Gov: Campaign Ads

Campaign Commercials

Political campaigns use a number of persuasive techniques in an attempt to influence the opinions of voters. Political advertisements fall into two broad groups. The first group deals with issues, while the second group deals with images. Ads in either group can be positive or negative. Positive ads are aimed at making you like or respect a candidate. Negative ads are designed to make you dislike or fear his or her opponent. Both types of ads use persuasive techniques well known to advertisers.

Name-calling uses personal attacks on an opponent to distract voters from the real issues of the campaign. The goal is to inspire doubts about the opponent’s fitness for office by appealing to people’s fears or prejudices.

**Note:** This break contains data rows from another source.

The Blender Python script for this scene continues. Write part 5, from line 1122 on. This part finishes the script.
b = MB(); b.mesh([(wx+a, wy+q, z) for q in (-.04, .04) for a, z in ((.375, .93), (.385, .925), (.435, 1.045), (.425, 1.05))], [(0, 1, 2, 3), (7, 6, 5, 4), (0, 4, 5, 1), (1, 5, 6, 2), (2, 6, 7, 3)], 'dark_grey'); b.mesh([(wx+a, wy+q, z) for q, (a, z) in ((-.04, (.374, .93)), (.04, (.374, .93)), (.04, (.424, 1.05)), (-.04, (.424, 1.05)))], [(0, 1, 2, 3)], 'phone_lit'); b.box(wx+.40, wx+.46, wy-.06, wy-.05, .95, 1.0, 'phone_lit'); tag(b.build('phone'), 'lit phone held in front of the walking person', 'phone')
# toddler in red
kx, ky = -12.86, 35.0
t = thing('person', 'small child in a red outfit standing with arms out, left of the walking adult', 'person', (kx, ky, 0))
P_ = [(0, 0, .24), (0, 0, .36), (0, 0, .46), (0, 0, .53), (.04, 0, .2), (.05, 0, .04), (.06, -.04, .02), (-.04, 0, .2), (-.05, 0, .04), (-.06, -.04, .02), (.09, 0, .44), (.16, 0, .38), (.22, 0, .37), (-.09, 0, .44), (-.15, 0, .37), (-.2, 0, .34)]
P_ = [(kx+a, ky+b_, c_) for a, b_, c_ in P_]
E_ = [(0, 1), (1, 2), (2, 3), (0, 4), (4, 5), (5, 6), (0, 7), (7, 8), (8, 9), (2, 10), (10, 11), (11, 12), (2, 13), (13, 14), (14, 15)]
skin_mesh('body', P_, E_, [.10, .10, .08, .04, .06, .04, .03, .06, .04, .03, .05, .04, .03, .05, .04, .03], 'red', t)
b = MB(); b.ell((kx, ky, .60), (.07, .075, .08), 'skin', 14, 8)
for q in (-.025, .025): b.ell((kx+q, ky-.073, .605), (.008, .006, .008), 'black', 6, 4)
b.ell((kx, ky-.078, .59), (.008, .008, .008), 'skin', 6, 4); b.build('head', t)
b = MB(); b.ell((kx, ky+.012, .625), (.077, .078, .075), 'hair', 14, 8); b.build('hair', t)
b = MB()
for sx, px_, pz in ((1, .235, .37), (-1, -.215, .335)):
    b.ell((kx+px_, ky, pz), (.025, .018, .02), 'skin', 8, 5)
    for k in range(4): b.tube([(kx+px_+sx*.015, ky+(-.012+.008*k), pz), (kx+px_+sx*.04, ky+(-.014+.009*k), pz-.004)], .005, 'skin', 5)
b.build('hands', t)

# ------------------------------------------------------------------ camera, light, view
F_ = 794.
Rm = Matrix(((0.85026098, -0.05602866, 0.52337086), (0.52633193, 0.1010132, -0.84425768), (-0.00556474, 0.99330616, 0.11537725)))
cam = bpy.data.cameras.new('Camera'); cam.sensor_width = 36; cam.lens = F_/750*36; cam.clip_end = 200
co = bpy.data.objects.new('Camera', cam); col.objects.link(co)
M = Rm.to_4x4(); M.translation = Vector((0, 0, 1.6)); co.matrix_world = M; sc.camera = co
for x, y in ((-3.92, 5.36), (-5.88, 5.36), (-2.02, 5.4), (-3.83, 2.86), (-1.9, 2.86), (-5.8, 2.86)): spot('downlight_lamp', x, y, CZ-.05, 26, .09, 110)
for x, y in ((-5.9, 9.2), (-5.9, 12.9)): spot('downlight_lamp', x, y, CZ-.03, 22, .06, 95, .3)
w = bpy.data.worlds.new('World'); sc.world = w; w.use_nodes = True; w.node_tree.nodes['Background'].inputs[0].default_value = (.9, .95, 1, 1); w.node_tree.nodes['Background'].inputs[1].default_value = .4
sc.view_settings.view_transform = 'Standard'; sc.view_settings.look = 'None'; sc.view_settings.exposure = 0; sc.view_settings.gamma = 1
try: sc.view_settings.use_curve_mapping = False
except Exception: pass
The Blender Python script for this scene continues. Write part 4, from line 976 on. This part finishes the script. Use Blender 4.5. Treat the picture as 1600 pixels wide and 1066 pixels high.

Transfer uses symbols or images that evoke emotion to something unrelated, such as a candidate or proposition.

Bandwagon creates the impression that everyone supports a cause or candidate. The technique plays on people’s desire to conform or climb on the bandwagon rather than being left behind.

Testimonial is having a well-known celebrity or personality endorse a candidate or proposal.The hope is that you will follow the person’s example without questioning his or her qualifications to make such as judgement.

Plain folks uses folksy or everyday images and language to show that the candidate is a regular person who understands the needs and concerns of the common people.

Card-stacking presents facts, statistics, and other evidence that support only one side of an argument.

Glittering generalities uses vague sweeping statements that appeal to voters emotionally, but don’t actually say anything specific. Candidates and proposals are often described in lofty terms.